Here we have Jesus. He was there dropping all these hints to the Israelites around Him about who He was, but they needed the whole situation to be made “unconfused.” They needed what God was doing to be made clear. Did God really love them? Should they love Him back? They had all these Scriptures, all this Law, all these writings from God’s prophets, but they did not really know what they meant. In “love language” they were getting “mixed signals” from God. “So you love us, but you hate us because of what we’re doing, but you’ll forgive us… eventually, and you’ll give us a new heart and a perfect place to live forever with you… but not everyone… especially not those who reject you… and Moses and Elijah are somehow involved?”

If you take a moment to sit down and read the Old Testament prophets, which is often written in confusing Hebrew poetry, you’ll know what I mean.

In some situations, there is a key piece of information that makes all the difference. For example: Let’s say I have a friend. A friend who I like to go on walks with around town. Friend is a really good listener. Sometimes just spouts off for no reason at the strangest things. Definitely a hugger. But isn’t expected to make it much past 10 years old.

Sad story… What’s the key piece of information that makes is all clear? This friend is a dog! Not a human.

Ahh! All the information makes sense now, right?

Scripture Confusing & Clear in Christ

The Old Testament, God’s love messages to us for thousands of years, can seem pretty confusing if you are missing one key piece of information.

What is that key piece of information? What is the great revelation that helps make sense of all the Law and the Prophets?

Well, if that piece of information were to be revealed, that event would need to have a pretty cool name, right?

In German, Luther translated it as Verklärung – meaning roughly “beyond clear.” In English, we translate the Greek “metamorphothe” – what happens to Jesus – as The Transfiguration.

You see, what happens here is that Jesus is changed, transformed, and the very glory of God emanates from Him. What the disciples of Jesus had kind of suspected, had been made beyond clear. He is it. The one all the Scriptures point to. The voice from heaven shouting “This is my beloved son, listen to Him” added to the clarity, along with Moses and Elijah, the great representations of all the Scriptures, appearing beside Jesus talking with Him.


You see, Jesus, from what we have been told to this point taught the Law of God with authority as if He were Moses and not as any normal person. Jesus had, more than Elijah had, controlled the wind and the rain by Himself, multiplied food for thousands, and raised multiple people back to life by speaking to them a word of command.

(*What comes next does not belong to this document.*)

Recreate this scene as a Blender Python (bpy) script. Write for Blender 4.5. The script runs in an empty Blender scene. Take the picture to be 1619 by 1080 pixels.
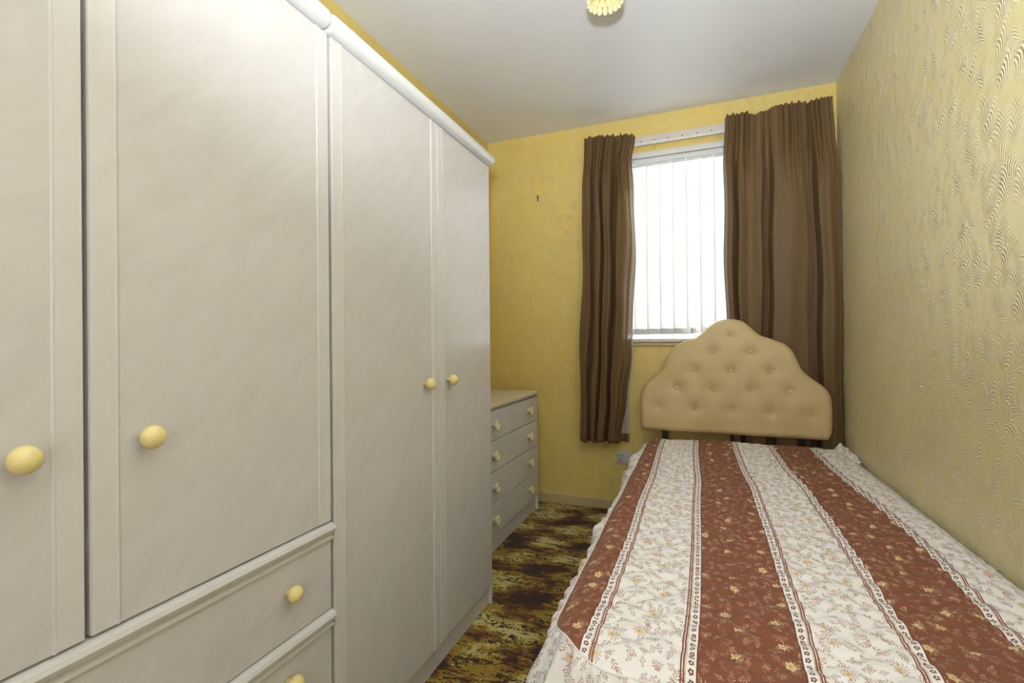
import bpy, bmesh, math, random
from mathutils import Vector, Matrix, noise
PI = math.pi
random.seed(7)
SC = bpy.context.scene
COL = SC.collection

# ------------------------------------------------------------------ camera
CAM_H, YAW, PITCH, ROLL, FPX = 1.0388, 0.3755, 0.0020, -0.0089, 754.74
fw = Vector((-math.sin(YAW) * math.cos(PITCH), math.cos(YAW) * math.cos(PITCH), math.sin(PITCH)))
r0 = Vector((math.cos(YAW), math.sin(YAW), 0)); u0 = r0.cross(fw)
rr = r0 * math.cos(ROLL) + u0 * math.sin(ROLL); uu = -r0 * math.sin(ROLL) + u0 * math.cos(ROLL)
cd = bpy.data.cameras.new('camera'); cam = bpy.data.objects.new('camera', cd); COL.objects.link(cam)
M = Matrix.Identity(4)
for i in range(3):
    M[i][0], M[i][1], M[i][2] = rr[i], uu[i], -fw[i]
M[2][3] = CAM_H
cam.matrix_world = M
cd.sensor_width = 36; cd.lens = FPX / 1619 * 36; cd.clip_start = 0.02
SC.camera = cam

# ------------------------------------------------------------------ world, lamps, exposure
W = bpy.data.worlds.new('overcast_sky'); SC.world = W; W.use_nodes = True
bg = W.node_tree.nodes['Background']; bg.inputs[0].default_value = (0.86, 0.93, 1.0, 1); bg.inputs[1].default_value = 17.0
SC.view_settings.view_transform = 'Standard'; SC.view_settings.look = 'None'
SC.view_settings.gamma = 1; SC.view_settings.use_curve_mapping = False; SC.view_settings.exposure = 0.50
# portal for daylight in the window opening (only guides sampling of the sky)
pl = bpy.data.lights.new('window_portal', 'AREA'); pl.shape = 'RECTANGLE'; pl.size = 0.92; pl.size_y = 1.14
pl.cycles.is_portal = True
po = bpy.data.objects.new('window_portal', pl); COL.objects.link(po); po.location = (0, 3.16, 1.62); po.rotation_euler = (-PI / 2, 0, 0)
# photographer's flash on the camera, head tipped up at the ceiling
fl = bpy.data.lights.new('bounce_flash', 'SPOT'); fl.energy = 130; fl.spot_size = math.radians(140); fl.spot_blend = 0.9
fl.shadow_soft_size = 0.03; fl.color = (0.86, 0.93, 1.0)
fo = bpy.data.objects.new('bounce_flash', fl); COL.objects.link(fo); fo.location = (0.0, -0.05, 1.19)
fo.rotation_euler = (Vector((0.16, 0.62, 1))).to_track_quat('-Z', 'Y').to_euler()
# added soft fill lamp in front of the closed door behind the photographer
dl = bpy.data.lights.new('rear_fill', 'AREA'); dl.shape = 'RECTANGLE'; dl.size = 0.8; dl.size_y = 1.6; dl.energy = 6
dl.color = (0.95, 0.97, 1.0)
do = bpy.data.objects.new('rear_fill', dl); COL.objects.link(do); do.location = (0.05, -0.78, 1.35); do.rotation_euler = (PI / 2, 0, 0)

XR, XL, YD, YB, ZC = 0.682, -1.342, 2.981, -0.85, 2.40

# ------------------------------------------------------------------ node helper
class NT:
    def __init__(s, name):
        s.m = bpy.data.materials.new(name); s.m.use_nodes = True
        s.t = s.m.node_tree; s.b = s.t.nodes['Principled BSDF']; s.out = s.t.nodes['Material Output']
    def n(s, ty, **kw):
        x = s.t.nodes.new(ty)
        for k, v in kw.items(): setattr(x, k, v)
        return x
    def link(s, a, b): s.t.links.new(a, b)
    def put(s, sock, v):
        if hasattr(v, 'is_output'): s.link(v, sock)
        elif v is not None: sock.default_value = v
    def m_(s, op, a, b=None, c=None, clamp=False):
        x = s.n('ShaderNodeMath', operation=op, use_clamp=clamp)
        for i, v in enumerate((a, b, c)):
            if v is not None: s.put(x.inputs[i], v)
        return x.outputs[0]
    def lt(s, a, b): return s.m_('LESS_THAN', a, b)
    def mul(s, *a):
        r = a[0]
        for q in a[1:]: r = s.m_('MULTIPLY', r, q)
        return r
    def add(s, *a):
        r = a[0]
        for q in a[1:]: r = s.m_('ADD', r, q)
        return r
    def sub(s, a, b): return s.m_('SUBTRACT', a, b)
    def mx(s, a, b): return s.m_('MAXIMUM', a, b)
    def ab(s, a): return s.m_('ABSOLUTE', a)
    def xyz(s, x, y, z=0.0):
        c = s.n('ShaderNodeCombineXYZ'); s.put(c.inputs[0], x); s.put(c.inputs[1], y); s.put(c.inputs[2], z); return c.outputs[0]
    def sep(s, v):
        c = s.n('ShaderNodeSeparateXYZ'); s.link(v, c.inputs[0]); return c.outputs
    def mix(s, f, a, b):
        x = s.n('ShaderNodeMix', data_type='RGBA'); s.put(x.inputs[0], f)
        s.put(x.inputs[6], a if hasattr(a, 'is_output') else (*a[:3], 1)); s.put(x.inputs[7], b if hasattr(b, 'is_output') else (*b[:3], 1))
        return x.outputs[2]
    def noise(s, vec, scale, detail=2, rough=.5, dist=0):
        x = s.n('ShaderNodeTexNoise'); x.noise_dimensions = '3D'
        if vec is not None: s.link(vec, x.inputs['Vector'])
        x.inputs['Scale'].default_value = scale; x.inputs['Detail'].default_value = detail
        x.inputs['Roughness'].default_value = rough; x.inputs['Distortion'].default_value = dist
        return x.outputs[0]
    def ramp(s, f, stops, interp='LINEAR'):
        x = s.n('ShaderNodeValToRGB'); s.link(f, x.inputs[0]); e = x.color_ramp.elements; x.color_ramp.interpolation = interp
        while len(e) < len(stops): e.new(0.5)
        for i, (p, c) in enumerate(stops): e[i].position = p; e[i].color = (*c, 1) if len(c) == 3 else c
        return x.outputs[0]
    def bump(s, h, strength, dist, prev=None):
        x = s.n('ShaderNodeBump'); s.link(h, x.inputs['Height']); x.inputs['Strength'].default_value = strength; x.inputs['Distance'].default_value = dist
        if prev is not None: s.link(prev, x.inputs['Normal'])
        return x.outputs[0]
    def fin(s, color=None, rough=.5, normal=None, **kw):
        b = s.b
        if color is not None: s.put(b.inputs['Base Color'], color if hasattr(color, 'is_output') else (*color[:3], 1))
        s.put(b.inputs['Roughness'], rough)
        if normal is not None: s.link(normal, b.inputs['Normal'])
        for k, v in kw.items(): s.put(b.inputs[k.replace('_', ' ')], v)
        return s.m
    def obj(s):
        return s.n('ShaderNodeTexCoord').outputs['Object']
    def uv(s):
        return s.n('ShaderNodeTexCoord').outputs['UV']

def L(r, g, b):   # sRGB 0-255 -> linear
    return tuple(((c / 255) / 12.92 if c / 255 <= .04045 else ((c / 255 + .055) / 1.055) ** 2.4) for c in (r, g, b))

def plain(name, col, rough=.5, var=.06, scale=30, **kw):
    t = NT(name); v = t.noise(t.obj(), scale, 3)
    c = t.mix(v, tuple(x * (1 - var) for x in col), tuple(min(1, x * (1 + var)) for x in col))
    return t.fin(c, rough, t.bump(v, .05, .002), **kw)

# ------------------------------------------------------------------ materials
def wallpaper(name, base, ridge, strength, swap):
    """embossed paper of fanned plumes; swap = which two object axes run over the wall"""
    t = NT(name); o = t.sep(t.obj()); a = o[swap]; z = o[2]
    vec = t.xyz(a, t.mul(z, .72))
    vo = t.n('ShaderNodeTexVoronoi'); vo.voronoi_dimensions = '2D'; t.link(vec, vo.inputs['Vector'])
    vo.inputs['Scale'].default_value = 15.5; vo.inputs['Randomness'].default_value = .8
    c = t.sep(vo.outputs['Color']); p = t.sep(vo.outputs['Position'])
    dx = t.sub(a, p[0]); dy = t.sub(z, t.m_('DIVIDE', p[1], .72))
    ang = t.mul(t.sub(c[0], .5), 2.0)
    cs, sn = t.m_('COSINE', ang), t.m_('SINE', ang)
    x = t.sub(t.mul(dx, cs), t.mul(dy, sn)); y = t.add(t.mul(dx, sn), t.mul(dy, cs))
    ax = t.ab(t.add(x, t.mul(t.sub(c[1], .5), .034)))
    ph = t.add(t.sub(y, t.mul(ax, 1.7)), t.mul(ax, ax, 30.0))
    wob = t.mul(t.noise(t.xyz(a, z), 22, 2), .012)
    rid = t.m_('SINE', t.mul(t.add(ph, wob), 2 * PI / .0115))
    rid = t.add(t.mul(rid, .5), .5)
    amp = t.m_('SUBTRACT', 1.0, t.mul(vo.outputs['Distance'], 1.35), clamp=True)
    patch = t.noise(t.xyz(a, z), 15, 1)
    amp = t.mul(amp, t.m_('MULTIPLY_ADD', patch, 4.0, -1.3, clamp=True))
    h = t.add(t.mul(rid, amp), t.mul(amp, .3))
    n = t.bump(h, strength, .0045)
    n = t.bump(t.noise(t.xyz(a, z), 350, 2), .12, .001, n)
    blot = t.noise(t.xyz(a, z), 2.2, 4, .6)
    col = t.mix(t.mul(rid, amp, .95), base, ridge)
    col = t.mix(t.m_('MULTIPLY_ADD', blot, .9, -.36, clamp=True), col, tuple(q * .8 for q in base))
    return t.fin(col, .36, n, Specular_IOR_Level=.6)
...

In other words, Jesus is the guy who the prophets hoped for and the Law demanded. Jesus took on and fulfilled perfectly the roles of Moses and Elijah.

This Valentines’ Day, what does that mean for us? It means Jesus is the love of God coming to us and taking action. Jesus is the prophecy fulfilled of hope and life and love from God for all – in case you forgot. Jesus is the perfect one who fulfilled the Laws of Love and lived the highest show of love in His self-sacrifice by dying on a cross for us – because He knew we could not be as loving as we needed to be.

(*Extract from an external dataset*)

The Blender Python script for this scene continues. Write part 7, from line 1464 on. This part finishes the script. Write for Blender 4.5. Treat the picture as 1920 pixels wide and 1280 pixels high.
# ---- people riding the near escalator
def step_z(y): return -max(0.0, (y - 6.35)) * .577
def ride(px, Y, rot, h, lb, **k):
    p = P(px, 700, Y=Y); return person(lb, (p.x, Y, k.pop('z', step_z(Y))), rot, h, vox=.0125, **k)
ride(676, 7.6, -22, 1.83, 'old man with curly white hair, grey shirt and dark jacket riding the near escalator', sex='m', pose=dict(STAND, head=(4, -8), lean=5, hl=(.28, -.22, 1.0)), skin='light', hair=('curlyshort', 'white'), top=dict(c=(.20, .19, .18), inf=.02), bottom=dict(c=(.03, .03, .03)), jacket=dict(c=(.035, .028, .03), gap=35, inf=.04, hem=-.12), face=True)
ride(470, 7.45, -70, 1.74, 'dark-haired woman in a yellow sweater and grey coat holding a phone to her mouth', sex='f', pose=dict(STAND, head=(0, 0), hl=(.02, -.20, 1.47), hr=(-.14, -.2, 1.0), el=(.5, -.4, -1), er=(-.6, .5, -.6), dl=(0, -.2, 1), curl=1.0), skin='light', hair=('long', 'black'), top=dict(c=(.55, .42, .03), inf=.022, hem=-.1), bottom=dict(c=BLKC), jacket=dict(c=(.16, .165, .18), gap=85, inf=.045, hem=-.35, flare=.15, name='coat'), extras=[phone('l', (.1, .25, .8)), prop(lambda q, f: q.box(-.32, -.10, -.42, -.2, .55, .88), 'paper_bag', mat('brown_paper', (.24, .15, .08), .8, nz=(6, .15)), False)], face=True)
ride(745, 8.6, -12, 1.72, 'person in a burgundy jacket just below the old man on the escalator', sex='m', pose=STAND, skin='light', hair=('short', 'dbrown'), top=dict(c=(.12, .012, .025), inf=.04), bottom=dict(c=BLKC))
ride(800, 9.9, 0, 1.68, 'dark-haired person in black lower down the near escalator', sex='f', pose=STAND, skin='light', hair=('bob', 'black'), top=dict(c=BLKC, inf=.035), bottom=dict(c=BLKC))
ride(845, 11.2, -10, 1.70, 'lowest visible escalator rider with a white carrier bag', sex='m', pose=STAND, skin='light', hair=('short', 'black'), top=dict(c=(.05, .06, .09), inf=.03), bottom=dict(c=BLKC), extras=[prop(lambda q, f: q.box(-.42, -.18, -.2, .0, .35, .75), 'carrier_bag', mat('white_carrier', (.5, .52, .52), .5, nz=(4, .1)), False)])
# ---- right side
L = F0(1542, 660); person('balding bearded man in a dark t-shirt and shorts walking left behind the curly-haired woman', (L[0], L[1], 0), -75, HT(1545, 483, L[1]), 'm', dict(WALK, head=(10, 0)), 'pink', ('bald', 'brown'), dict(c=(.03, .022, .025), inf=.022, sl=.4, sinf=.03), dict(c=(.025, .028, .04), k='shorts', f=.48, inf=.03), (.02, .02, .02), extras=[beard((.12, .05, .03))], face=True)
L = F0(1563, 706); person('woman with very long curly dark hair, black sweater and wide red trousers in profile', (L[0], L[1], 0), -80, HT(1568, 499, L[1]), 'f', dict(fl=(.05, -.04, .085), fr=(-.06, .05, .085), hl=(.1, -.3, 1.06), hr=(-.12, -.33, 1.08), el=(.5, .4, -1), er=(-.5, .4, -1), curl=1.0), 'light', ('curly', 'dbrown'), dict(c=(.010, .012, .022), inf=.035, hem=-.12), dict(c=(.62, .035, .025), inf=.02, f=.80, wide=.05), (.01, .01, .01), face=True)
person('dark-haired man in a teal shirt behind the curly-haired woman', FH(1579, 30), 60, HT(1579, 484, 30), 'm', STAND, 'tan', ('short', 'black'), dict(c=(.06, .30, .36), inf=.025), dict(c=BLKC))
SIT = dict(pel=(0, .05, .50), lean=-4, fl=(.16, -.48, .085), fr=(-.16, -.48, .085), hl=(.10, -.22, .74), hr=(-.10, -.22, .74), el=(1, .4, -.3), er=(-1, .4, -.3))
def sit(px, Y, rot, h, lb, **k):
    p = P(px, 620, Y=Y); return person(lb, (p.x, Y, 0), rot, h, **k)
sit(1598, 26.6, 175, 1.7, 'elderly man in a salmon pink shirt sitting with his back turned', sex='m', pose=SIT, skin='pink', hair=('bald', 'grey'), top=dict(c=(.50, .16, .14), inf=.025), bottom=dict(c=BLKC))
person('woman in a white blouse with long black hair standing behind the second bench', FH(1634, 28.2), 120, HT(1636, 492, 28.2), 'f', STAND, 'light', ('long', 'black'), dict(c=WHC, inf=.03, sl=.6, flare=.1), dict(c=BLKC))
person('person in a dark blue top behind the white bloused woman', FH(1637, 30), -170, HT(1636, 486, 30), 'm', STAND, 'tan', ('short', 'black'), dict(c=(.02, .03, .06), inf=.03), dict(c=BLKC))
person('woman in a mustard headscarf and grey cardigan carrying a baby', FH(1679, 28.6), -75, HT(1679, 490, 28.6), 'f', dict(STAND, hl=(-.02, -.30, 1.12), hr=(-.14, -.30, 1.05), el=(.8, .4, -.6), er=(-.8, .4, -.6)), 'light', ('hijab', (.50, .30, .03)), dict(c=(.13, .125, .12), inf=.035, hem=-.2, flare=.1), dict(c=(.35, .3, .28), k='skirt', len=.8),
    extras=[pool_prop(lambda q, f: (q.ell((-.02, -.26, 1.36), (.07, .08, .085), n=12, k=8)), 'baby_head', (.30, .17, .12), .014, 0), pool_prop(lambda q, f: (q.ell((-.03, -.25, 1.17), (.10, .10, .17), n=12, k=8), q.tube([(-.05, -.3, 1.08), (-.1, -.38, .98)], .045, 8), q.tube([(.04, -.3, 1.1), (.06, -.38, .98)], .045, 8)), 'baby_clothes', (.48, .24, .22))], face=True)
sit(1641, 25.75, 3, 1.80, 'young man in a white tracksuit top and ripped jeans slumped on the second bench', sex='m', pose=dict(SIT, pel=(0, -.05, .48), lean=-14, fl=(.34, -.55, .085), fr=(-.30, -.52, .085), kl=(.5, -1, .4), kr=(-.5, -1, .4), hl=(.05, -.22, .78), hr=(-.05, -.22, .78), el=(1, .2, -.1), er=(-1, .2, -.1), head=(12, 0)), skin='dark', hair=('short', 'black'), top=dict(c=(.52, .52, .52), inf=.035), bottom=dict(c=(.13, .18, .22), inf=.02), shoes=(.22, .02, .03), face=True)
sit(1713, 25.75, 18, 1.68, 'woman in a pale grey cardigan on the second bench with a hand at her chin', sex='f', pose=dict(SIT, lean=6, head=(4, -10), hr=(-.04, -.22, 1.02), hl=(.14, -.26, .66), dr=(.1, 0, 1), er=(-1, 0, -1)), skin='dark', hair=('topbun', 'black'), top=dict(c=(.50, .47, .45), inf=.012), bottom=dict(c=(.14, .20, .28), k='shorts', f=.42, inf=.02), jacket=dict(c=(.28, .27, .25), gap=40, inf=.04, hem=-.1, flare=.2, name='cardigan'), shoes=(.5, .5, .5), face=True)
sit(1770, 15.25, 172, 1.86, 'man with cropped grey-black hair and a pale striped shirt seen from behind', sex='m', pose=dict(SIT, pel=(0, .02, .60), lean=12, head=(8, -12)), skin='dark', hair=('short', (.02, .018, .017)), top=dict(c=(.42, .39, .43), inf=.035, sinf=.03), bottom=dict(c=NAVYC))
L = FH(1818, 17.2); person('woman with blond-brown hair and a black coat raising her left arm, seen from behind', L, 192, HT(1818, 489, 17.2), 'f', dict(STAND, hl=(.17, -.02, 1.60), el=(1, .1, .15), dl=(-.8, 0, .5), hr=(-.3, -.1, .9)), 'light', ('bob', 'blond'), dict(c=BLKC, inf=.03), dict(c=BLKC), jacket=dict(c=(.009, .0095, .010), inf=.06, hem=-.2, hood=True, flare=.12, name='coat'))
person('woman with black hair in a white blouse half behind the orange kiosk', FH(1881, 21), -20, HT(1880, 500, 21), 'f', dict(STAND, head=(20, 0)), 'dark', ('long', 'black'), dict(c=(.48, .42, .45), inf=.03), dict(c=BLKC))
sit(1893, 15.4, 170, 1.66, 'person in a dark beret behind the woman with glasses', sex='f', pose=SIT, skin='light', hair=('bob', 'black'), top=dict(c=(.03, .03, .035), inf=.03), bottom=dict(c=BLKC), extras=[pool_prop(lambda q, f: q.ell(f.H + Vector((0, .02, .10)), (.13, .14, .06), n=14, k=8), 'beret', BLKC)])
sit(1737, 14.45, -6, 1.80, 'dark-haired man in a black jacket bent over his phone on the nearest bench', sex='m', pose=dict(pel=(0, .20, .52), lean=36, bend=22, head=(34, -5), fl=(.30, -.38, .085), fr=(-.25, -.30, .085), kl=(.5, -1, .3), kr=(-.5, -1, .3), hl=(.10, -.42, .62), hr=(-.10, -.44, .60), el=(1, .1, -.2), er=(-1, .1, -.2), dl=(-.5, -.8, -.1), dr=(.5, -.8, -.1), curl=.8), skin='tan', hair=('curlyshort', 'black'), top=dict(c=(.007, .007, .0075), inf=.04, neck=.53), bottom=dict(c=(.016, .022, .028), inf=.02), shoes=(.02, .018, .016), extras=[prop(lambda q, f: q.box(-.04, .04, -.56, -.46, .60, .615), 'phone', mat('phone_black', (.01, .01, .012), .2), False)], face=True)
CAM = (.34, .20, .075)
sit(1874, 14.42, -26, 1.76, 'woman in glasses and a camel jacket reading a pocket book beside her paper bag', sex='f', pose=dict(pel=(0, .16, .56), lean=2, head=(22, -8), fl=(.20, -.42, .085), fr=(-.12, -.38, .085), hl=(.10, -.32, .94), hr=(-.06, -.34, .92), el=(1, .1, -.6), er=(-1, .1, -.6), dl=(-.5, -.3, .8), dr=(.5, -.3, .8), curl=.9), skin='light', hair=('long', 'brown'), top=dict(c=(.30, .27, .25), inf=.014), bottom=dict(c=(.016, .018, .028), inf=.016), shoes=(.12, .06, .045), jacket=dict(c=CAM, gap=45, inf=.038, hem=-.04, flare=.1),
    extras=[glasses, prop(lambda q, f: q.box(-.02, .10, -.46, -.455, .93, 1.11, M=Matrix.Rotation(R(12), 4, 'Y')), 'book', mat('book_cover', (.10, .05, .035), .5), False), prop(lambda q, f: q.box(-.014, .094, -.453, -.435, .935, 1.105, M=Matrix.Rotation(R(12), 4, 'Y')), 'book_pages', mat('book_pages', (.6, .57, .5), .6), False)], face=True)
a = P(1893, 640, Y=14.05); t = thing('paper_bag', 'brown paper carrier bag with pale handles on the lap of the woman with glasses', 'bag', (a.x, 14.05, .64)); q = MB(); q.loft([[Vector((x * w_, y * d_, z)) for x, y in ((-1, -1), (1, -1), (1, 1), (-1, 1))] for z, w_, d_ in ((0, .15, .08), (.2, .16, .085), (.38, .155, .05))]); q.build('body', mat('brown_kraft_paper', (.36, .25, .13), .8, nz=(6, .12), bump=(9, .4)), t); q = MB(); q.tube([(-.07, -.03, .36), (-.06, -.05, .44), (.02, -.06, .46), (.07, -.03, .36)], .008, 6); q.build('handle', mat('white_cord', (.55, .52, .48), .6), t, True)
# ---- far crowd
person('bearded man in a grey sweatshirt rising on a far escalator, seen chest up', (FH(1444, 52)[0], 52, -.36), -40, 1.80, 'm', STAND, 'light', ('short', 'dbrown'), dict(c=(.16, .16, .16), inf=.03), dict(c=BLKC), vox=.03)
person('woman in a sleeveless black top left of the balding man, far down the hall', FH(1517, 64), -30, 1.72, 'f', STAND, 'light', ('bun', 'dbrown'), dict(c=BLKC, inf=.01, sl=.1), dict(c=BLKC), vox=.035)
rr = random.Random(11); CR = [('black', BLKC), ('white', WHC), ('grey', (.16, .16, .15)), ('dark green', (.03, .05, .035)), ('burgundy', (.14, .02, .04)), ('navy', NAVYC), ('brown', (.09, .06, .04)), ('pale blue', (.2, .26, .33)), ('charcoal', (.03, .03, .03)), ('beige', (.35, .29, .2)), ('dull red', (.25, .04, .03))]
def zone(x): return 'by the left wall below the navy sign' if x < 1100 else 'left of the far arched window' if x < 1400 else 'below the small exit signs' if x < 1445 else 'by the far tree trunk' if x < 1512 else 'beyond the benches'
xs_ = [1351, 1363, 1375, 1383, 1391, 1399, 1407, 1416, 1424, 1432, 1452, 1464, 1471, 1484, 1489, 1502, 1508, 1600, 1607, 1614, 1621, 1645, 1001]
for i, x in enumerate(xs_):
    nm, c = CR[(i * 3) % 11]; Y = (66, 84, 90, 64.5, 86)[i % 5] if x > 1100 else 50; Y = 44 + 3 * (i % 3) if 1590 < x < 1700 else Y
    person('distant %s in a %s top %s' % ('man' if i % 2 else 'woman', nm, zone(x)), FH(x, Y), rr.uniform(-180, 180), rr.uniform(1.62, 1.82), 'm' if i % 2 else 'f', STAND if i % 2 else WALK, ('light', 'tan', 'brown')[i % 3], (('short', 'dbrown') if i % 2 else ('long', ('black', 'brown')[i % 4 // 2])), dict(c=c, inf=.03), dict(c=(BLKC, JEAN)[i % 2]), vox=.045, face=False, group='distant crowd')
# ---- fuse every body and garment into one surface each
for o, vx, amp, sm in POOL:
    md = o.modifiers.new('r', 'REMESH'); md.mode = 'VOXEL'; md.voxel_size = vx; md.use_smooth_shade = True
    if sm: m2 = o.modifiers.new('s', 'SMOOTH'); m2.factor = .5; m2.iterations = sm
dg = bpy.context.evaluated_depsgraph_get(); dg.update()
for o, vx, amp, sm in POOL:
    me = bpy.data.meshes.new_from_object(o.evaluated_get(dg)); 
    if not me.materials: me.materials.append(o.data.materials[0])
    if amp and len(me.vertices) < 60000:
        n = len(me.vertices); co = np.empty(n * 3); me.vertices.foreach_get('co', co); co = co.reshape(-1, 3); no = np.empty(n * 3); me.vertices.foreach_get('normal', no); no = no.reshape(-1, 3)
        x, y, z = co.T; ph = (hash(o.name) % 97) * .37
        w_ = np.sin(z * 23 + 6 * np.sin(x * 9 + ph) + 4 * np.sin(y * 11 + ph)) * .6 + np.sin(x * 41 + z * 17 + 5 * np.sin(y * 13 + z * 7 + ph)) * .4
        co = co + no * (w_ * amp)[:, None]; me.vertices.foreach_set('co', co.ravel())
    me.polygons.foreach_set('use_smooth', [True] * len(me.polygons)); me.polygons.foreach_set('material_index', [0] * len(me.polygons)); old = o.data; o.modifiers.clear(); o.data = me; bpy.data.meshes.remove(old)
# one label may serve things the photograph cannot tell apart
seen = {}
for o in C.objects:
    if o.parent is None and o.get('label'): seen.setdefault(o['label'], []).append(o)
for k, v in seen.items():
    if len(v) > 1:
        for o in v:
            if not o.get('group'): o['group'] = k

If you were confused by the devil, or not sure if God really loves us, look to Jesus and see Him as the answer – to everything. Jesus says, “You search the Scriptures because you think that in them you have eternal life… it is they that bear witness about me” (John 5:39). Again after His resurrection He gives the best Bible Study imaginable, “And beginning with Moses and all the Prophets, he interpreted to them in all the Scriptures the things concerning himself… Then he said to them, ‘These are my words that I spoke to you while I was still with you, that everything written about me in the Law of Moses and the Prophets and the Psalms must be fulfilled.’” (Luke 24:27; 44).

When God’s people asked, when we still ask, do you love us, God? Jesus, is God “checking yes” on the question. His Word and Sacraments are the constant delivering of chocolates, flowers, kisses, and love notes that show His love to us – and even more – make us worthy of being called His Bride.

It’s Valentine’s Day. In Jesus, God’s note and gift to you today is, “I love you.”
May that be enough today and always.